Readers’ Choice: Favorite Scenic Southern Roadways

G&G readers share the picturesque paths they take over the river and through the woods, and maybe even to grandmother’s house

photo: Jody Burtner

Views from the Blue Ridge Parkway, courtesy of reader Jody Burtner.

In a recent Talk of the South newsletter, we asked readers, What’s your favorite stretch of Southern road to drive? Here are a few of the many responses:

Old Frankfort Pike in Woodford County, Kentucky, is horse country at its finest. Tall trees, stone fences, and acres of bluegrass dotted with old homes lovingly looked after. —Patty P.

From Savannah, Georgia, to Beaufort, South Carolina, along Highway 17 North and SC-170 East. Start around 6 p.m. on a steamy summer night, with all windows down. Take in the Spanish moss, the salty-tangy air, the pink and ruby light of the summer sky, the warm waves of heat, and bridges crossing over many marshes. Simply sublime. —LeeAnn D.

North Carolina Highway 12 connecting Hatteras Island to Corolla. It’s quite beautiful with the sound on one side and the dunes and ocean on the other…almost otherworldly. —Debbie H.

The Natchez Trace Parkway with its scenic winding roads, lack of traffic and billboards, and historical stops every couple of miles. Whether you are finishing your trip from Natchez or starting in Nashville, stopping for a plate full of biscuits at the Loveless Cafe is a must. —Jeff F.

It used to be U.S. 441, taking the back way to Athens after playing Florida at the World’s Largest Outdoor Cocktail Party in Jacksonville. This little two-lane road would have a convoy of cars running like a pack of animals being chased by lions so no one ever was pulled over unless someone, like a weak wildebeest, got separated from the pack. —Lance M.

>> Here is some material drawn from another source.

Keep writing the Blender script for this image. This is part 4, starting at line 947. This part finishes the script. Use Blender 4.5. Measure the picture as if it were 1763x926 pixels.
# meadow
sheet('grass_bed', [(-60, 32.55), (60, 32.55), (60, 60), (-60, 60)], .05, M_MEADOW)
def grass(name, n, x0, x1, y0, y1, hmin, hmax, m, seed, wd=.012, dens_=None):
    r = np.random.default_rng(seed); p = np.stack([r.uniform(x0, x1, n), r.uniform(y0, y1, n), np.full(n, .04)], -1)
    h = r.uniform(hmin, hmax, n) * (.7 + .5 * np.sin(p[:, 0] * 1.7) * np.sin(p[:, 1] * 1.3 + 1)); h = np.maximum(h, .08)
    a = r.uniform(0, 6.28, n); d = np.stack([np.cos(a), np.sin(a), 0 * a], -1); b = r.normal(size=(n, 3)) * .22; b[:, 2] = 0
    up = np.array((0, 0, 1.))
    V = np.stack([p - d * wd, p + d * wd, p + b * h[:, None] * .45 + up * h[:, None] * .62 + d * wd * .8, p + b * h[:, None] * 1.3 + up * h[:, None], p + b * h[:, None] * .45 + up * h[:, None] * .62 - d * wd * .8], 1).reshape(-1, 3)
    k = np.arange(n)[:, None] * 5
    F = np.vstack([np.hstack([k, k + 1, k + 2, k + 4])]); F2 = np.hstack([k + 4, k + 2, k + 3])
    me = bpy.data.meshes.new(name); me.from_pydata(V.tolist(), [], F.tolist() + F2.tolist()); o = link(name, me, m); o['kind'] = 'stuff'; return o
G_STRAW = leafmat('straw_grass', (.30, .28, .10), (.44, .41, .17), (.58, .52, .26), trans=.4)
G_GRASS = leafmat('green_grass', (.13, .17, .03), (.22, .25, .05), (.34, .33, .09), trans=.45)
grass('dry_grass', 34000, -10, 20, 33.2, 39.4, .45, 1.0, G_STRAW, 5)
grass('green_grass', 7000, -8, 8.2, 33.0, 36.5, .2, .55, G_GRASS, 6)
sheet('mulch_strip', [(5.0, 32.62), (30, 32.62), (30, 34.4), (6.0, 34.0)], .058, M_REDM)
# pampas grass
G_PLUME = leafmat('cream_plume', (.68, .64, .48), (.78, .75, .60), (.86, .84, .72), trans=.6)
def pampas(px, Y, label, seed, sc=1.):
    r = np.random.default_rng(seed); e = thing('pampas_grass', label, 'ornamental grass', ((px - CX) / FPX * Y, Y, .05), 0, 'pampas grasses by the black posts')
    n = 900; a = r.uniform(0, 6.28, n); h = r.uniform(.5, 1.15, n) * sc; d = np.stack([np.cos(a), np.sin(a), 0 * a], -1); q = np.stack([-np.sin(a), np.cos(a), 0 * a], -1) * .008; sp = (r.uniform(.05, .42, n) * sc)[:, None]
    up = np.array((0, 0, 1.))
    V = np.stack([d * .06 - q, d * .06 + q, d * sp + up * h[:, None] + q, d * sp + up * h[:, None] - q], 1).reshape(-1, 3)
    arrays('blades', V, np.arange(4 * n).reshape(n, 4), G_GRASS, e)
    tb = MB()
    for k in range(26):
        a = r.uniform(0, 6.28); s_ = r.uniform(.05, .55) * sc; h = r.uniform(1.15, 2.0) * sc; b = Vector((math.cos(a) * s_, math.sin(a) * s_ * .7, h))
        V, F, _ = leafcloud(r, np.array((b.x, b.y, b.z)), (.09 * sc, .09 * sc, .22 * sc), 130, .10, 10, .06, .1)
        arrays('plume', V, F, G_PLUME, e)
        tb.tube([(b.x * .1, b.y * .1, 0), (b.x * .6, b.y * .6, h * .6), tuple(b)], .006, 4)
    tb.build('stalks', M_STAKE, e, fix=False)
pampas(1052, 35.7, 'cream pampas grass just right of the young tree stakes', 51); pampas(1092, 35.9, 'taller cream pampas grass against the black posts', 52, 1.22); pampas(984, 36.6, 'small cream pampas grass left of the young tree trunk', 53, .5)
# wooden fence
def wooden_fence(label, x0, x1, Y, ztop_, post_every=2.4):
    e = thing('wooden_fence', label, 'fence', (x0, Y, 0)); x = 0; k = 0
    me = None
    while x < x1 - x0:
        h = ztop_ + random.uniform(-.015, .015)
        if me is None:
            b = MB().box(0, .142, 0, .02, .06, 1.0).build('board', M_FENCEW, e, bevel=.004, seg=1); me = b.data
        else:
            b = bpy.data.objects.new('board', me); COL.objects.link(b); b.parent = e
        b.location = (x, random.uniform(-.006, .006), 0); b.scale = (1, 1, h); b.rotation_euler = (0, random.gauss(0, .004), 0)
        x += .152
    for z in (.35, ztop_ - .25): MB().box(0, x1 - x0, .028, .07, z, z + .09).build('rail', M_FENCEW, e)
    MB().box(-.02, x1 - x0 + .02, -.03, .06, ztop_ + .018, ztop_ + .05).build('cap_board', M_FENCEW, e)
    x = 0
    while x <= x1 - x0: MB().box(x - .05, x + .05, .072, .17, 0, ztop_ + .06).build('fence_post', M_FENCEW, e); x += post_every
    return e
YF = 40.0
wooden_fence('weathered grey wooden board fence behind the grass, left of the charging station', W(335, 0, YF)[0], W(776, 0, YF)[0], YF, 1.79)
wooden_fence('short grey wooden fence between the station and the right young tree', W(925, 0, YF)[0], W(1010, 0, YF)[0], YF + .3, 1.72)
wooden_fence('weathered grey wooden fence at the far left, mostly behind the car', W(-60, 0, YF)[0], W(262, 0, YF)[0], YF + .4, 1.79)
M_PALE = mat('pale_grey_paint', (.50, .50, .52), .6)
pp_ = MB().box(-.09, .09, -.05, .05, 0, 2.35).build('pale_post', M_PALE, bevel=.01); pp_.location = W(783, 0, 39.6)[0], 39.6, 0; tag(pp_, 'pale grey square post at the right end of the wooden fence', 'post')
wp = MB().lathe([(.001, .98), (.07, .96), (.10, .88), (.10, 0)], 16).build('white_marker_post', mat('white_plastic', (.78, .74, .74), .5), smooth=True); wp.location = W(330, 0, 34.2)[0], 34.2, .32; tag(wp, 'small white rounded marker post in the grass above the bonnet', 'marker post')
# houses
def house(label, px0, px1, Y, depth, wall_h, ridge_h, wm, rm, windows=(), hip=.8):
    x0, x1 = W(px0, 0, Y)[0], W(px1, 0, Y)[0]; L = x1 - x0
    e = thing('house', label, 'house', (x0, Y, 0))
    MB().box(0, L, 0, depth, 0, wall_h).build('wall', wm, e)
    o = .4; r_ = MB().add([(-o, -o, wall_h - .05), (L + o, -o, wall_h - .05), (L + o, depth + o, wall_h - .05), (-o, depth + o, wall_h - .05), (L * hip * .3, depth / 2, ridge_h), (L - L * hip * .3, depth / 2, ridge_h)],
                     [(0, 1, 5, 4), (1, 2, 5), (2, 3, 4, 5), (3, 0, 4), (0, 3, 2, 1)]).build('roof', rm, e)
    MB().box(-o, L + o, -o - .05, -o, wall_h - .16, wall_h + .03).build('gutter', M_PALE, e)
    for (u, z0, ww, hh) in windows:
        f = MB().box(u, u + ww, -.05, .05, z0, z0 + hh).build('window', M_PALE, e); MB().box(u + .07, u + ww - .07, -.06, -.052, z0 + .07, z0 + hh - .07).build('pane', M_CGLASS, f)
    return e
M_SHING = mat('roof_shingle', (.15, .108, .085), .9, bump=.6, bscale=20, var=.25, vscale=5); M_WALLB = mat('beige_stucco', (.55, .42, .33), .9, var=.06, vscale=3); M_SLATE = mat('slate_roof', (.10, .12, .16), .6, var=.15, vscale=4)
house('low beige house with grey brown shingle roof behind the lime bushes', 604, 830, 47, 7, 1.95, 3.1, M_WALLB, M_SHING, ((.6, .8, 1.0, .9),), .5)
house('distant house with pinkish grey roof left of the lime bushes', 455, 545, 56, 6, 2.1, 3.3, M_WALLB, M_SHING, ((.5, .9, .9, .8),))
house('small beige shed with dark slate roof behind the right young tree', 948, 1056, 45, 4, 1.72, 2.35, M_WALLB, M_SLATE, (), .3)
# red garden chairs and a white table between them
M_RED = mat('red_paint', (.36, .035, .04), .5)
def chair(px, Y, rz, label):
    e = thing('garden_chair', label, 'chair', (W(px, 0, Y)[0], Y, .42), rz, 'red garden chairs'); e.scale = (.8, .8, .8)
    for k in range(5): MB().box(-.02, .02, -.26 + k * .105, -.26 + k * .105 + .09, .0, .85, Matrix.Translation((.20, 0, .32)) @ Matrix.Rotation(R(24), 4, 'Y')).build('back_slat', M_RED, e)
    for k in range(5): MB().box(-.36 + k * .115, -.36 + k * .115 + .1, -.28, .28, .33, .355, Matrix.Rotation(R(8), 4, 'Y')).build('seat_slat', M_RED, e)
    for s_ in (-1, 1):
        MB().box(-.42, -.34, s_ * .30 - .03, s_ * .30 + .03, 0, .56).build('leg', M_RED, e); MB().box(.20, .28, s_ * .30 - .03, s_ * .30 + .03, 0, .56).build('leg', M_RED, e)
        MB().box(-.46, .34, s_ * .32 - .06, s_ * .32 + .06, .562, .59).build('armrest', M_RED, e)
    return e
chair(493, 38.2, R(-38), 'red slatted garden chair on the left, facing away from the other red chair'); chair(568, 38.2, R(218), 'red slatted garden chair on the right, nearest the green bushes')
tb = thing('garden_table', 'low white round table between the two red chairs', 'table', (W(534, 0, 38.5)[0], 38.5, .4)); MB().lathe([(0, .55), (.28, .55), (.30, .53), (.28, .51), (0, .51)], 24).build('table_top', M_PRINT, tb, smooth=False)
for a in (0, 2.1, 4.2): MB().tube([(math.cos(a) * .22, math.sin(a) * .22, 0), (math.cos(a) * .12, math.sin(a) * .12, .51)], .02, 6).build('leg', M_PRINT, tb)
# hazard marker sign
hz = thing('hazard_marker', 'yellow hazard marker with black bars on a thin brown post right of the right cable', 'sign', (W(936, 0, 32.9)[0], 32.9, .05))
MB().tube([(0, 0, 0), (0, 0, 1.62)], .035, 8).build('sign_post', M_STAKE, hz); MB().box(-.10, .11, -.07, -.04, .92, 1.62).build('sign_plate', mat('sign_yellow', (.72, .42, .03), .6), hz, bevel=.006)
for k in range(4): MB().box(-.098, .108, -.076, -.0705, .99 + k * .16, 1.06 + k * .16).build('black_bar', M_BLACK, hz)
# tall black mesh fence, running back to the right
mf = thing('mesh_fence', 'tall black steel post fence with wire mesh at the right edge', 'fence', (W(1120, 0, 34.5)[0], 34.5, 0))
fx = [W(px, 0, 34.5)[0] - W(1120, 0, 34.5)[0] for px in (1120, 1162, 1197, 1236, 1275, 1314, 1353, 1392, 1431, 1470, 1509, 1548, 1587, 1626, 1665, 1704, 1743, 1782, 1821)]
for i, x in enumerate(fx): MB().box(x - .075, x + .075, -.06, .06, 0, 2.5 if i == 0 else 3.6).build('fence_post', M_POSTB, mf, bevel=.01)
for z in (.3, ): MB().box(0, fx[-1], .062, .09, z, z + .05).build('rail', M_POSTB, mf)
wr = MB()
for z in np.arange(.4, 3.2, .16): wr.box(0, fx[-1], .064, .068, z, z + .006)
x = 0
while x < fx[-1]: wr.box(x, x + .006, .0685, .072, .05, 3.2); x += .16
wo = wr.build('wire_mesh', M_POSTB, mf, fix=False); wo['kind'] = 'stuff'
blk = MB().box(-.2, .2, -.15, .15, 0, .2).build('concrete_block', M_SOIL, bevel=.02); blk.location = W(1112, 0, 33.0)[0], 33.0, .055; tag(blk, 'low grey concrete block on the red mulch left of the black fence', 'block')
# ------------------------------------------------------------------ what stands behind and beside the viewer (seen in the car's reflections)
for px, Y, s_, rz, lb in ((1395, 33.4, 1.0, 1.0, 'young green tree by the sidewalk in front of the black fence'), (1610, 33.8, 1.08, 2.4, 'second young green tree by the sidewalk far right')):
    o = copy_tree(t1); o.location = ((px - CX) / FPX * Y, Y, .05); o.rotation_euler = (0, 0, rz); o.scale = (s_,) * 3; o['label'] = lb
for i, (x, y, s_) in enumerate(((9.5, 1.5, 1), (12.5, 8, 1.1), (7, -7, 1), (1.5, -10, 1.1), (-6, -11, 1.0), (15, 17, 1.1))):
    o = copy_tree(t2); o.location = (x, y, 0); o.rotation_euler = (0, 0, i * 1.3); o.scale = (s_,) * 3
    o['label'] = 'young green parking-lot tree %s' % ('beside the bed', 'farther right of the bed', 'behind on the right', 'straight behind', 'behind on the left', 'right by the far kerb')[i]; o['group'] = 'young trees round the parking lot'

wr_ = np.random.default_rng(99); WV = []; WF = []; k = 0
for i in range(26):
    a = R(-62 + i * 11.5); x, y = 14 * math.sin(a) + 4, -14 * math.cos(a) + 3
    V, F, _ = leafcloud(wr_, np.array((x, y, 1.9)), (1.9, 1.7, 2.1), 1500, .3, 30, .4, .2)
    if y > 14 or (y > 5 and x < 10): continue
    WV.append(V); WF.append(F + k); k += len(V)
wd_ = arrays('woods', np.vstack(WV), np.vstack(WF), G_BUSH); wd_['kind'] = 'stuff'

The Blue Ridge Parkway from Balsam, North Carolina, to Cherokee, North Carolina. —Jody B.

photo: Jody Burtner

Tennessee State Route 82 from Lynchburg, Tennessee, to Shelbyville, Tennessee. It is sixteen miles of farmland, with gorgeous views of hills and curves. You’ll motor through Flat Creek about halfway. I swear you will want to move here. —Lynne T.

Virginia’s picturesque State Route 5 winds through historic countryside, tracing the meandering path of the James River from Richmond to Williamsburg. —Nic B.

U.S. Highway 1 from Key Largo to Key West, with Florida 30A from Rosemary Beach to Santa Rosa Beach coming in a close second—driving in a vintage convertible with shag-worthy beach music playing from an eight-track tape deck. —Don O.

Bohicket Road on Johns Island, South Carolina. Prior to Hurricane Hugo, the road was (seemingly) five to ten degrees cooler because of the canopy of live oak trees. Nearly twenty-five years later, it’s almost back to normal. —Tom M.

The Overseas Highway from Homestead, Florida, to the end of the road on Whitehead Street in Key West. You get to see everything—traffic congestion, the Atlantic and Gulf at the same time, good beaches, tourist trap shops, beach bars, modern resorts, Old Florida mom-and-pop motels, and fantastic seafood. —Frank P.

We love our beach road: I-90 along the beautiful Mississippi Gulf Coast. —Dee F.

The tropical, 6½ mile canopy road from Englewood, Florida, to Manasota Key is sublime and subdued. Sea grape, palm, and oak trees open up to Gulf vistas and glimpses of Lemon Bay. A hint of Florida’s past. —Jere B.

Early morning on South Carolina Highway 174 as you arrive on Edisto Island and begin the journey through the magnificent canopy of live oaks and Spanish moss en route to the Atlantic. —Michael B.

photo: Jody Burtner

U.S. Route 250 West to Highland County, Virginia. It’s an absolutely beautiful two-lane road winding through the mountains. The view from the top of Shenandoah Mountain is amazing. —Kathleen M.

Highway 30A between Sandestin and Seaside. —Vickey M.

Georgia-Florida Parkway (Georgia 300) from Cordele to the Florida line past Thomasville. We love this drive to see family in Florida. We stop at Striplings for road snacks and enjoy the slower pace and all of the pecan groves and live oaks. It’s the best part of the trip from Atlanta. —Gretchen H.

U.S. 331 in Alabama from Luverne to Opp means we’re getting close to the beach, so it’s time to pick up some boiled peanuts and fresh peaches.  —Rob S.

I love State Route 17 that runs south toward East Coast beaches. The route takes one through small towns that feature roadside stands, beautiful scenery, and a slower way of life. —Vicki K.

U.S. 98 from Fairhope, Alabama to Alligator Point, Florida —Virgil J.